HONG KONG—The public relations industry needs to move beyond “vanity metrics” such as likes and followers and ensure that metrics are more relevant to C-suite executives, attendees at the Asia-Pacific In2 Innovation Summit heard today.
 
A panel sponsored by Edelman and focused on “The Role of Data and Analytics in Communications Marketing” emphasized the need for all PR people to understand and embrace big data, and a wide variety of other primary or secondary data source, while a subsequent session sponsored by Allison+Partners looked at “Measurement and ROI: Too Much of a Good Thing?” and discussed the need for more “left-brain” thinking without losing sight of the importance of “right brain” creativity.
 
On both panels there was widespread agreement that data and analytics and measurement and evaluation would be more important to success in the profession.
 
Andrew Ryder, the head of Edelman Digital in Asia-Pacific, insisted that in a modern agency, everyone needs recognize that data is a part of their function, an argument that was swiftly embraced by Sean Rach, chief marketing officer for Prudential Asia.
 
Said Rach, “There was a time when we would ‘hand it over’ to the digital team. There’s no time for that; it just can’t happen anymore. In the same way that there’s no digital media, anymore—it’s just media—we have to get everybody keyed into the idea that it’s everybody’s job. Everyone has to learn social monitoring, because it’s just part of the job today.”
 
Ryder also warned that the industry was over-emphasizing what he called “vanity metrics” such as likes and followers, and pointed to the recent controversy over video metrics at Facebook—apparently overstated—as an example of how things can go wrong with a focus on the wrong metrics.
 
According to Piotr JJ Szymanski, regional director of YouGov Asia-Pacific, “These metrics are important, no question about it, but focusing on them specifically and making important costly business decisions on these metrics alone can put you in big trouble. Followers and likes are used to find key influencers, but my question to that would be the level of trust. You would be amazed how many of the people with lots of followers have very low levels of trust.”
 
Szymanski pointed to recent YouGov research which found remarkably low levels of trust in some of the region’s most high-profile “influencers,” particularly celebrities.
 
Rach was even more adamant: “Worrying about the latest buzz figures is a good route to extinction. We have a great way to make ourselves irrelevant in the organization. You have to be able to speak their language, which is business language. We have to be a catalyst for business growth.”
 
One key, he said, was to discuss “investment” in digital and social media rather than “spend,” and to understand that “The return on that investment is what matters.”
 
That’s one reason why the focus on data has to come from the very top of the organization, he said, pointing to the example provided by Barack Obama eight years ago during his battle with Hillary Clinton for the Democratic nomination. “The man himself insisted on the central role for data,” said Rach. “Without that emphasis on data there is no way he was going to beat Hilary Clinton.”
 
Szymanski offered one more warning, against companies believing that their own in-house data will provide all the information they need.

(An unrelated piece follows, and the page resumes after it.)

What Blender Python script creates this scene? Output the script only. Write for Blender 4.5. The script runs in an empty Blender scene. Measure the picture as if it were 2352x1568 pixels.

“What we have observed at YouGov is a pattern of tunnel vision: ‘We have so much internal data on our customers that we don’t need anything else.’ One problem with that is that the data is focused on existing customers rather than consumers. Another is that consumers are also people—they have life outside of our products, in fact most of their lives are lived outside of our products—and most data reveals relatively little about those lives.”